Beliau dengan sifat bijaknya dalam mengembangkan Islam di Indonesia khususnya di pulau Jawa meletakkan Aswaja sebagai doktrin madzhab dalam kondisi tertentu dan juga dalam Manhaj dalam kondisi yang lain agar tidak terjadi benturan antara generasi tua dan generasi muda dalam kubu NU.

Apabila Aswaja dipahami sebagai madzhab seutuhnya, maka gerakan NU bersifat ekslusif yang akan berdampak kekakuannya dalam merespon fenomena dan keadaan social politik global, NU tidak mampu berhadapan dengan dunia teknologi dan globalisasi. Begitupula sebaliknya apabila Aswaja dipahami sebagai manhaj al fikir seutuhnya, gerakan NU akan liberal dan tidak memiliki asas yang kuat untuk mempertahankan tradisi lama yang baik. 

Oleh karena itu, paradigma Aswaja dalam menatap visi NU ke depan di tengah terjadinya percaturan politik di berbagai kehidupan, Aswaja NU merupakan perpaduan antara doktrin madzhab dan doktrin manhaj al-fikir. Dua metode ini bagaikan dua sayap burung yang akan membawa NU terbang membangun peradaban menuju Negara yang berada dalam Pammasena Dewatae.

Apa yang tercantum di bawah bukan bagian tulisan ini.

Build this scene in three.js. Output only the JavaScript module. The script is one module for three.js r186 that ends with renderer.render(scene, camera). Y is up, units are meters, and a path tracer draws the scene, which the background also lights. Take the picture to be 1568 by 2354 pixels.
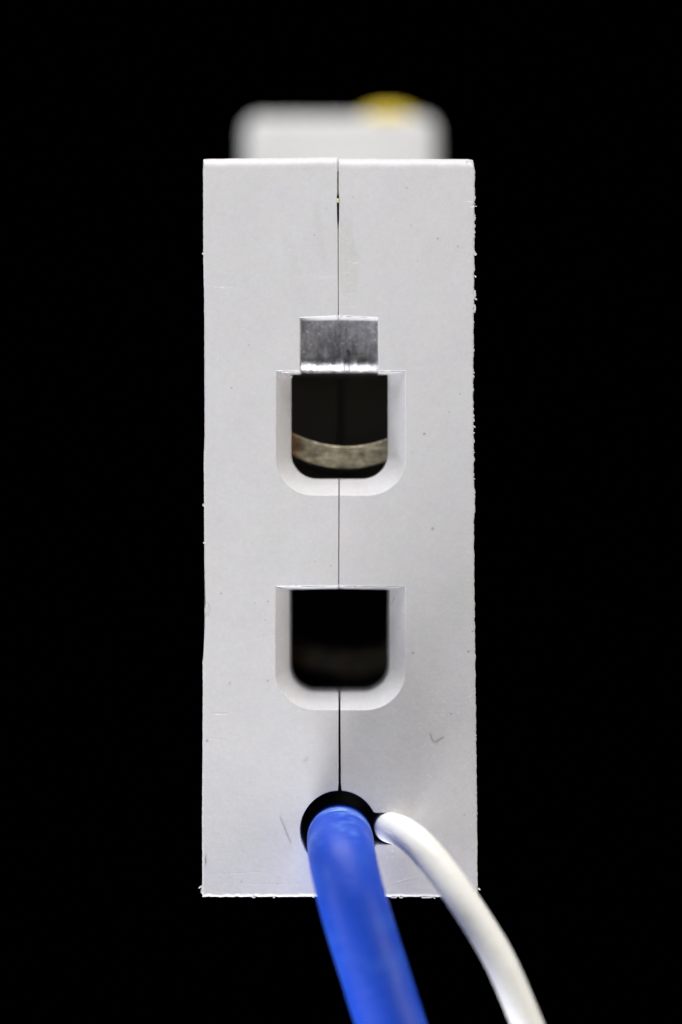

Kemudian yang menjadi pertanyaan kapan NU menerapkan Aswaja sebagai doktrin mazhab dan kapan Aswaja sebagai Manhaj al-fikir. Ketika berhubungan dengan persoalan yang menyangkut tentang ibadah, muamalah, munakahat dan jinayah yang sudah terdapat dalam rumusan kitab-kitab klasik yang dianggap mu’tabar, didukung dalil-dalil nas yang valid, disitulah kita terapkan Aswaja sebagai doktrin madzhab. 

Tetapi ketika dihadapkan dengan persoalan baru yang tidak terdapat pada rumusan kitab klasik yang menyangkut kepentingan umat, berhadapan tentang isu global, seperti HAM, status non muslim dan muslim, menyikapi politik tingkat nasional dan internasional, menyikapi kondisi tersebut maka tentu saja Aswaja sebagai doktrin madzhab tidak akan bisa menyelesaikannya tapi Aswaja sebagai Manhaj al-fikir bisa dijadikan sebagai pisau untuk menganalisa kondisi tersebut di atas.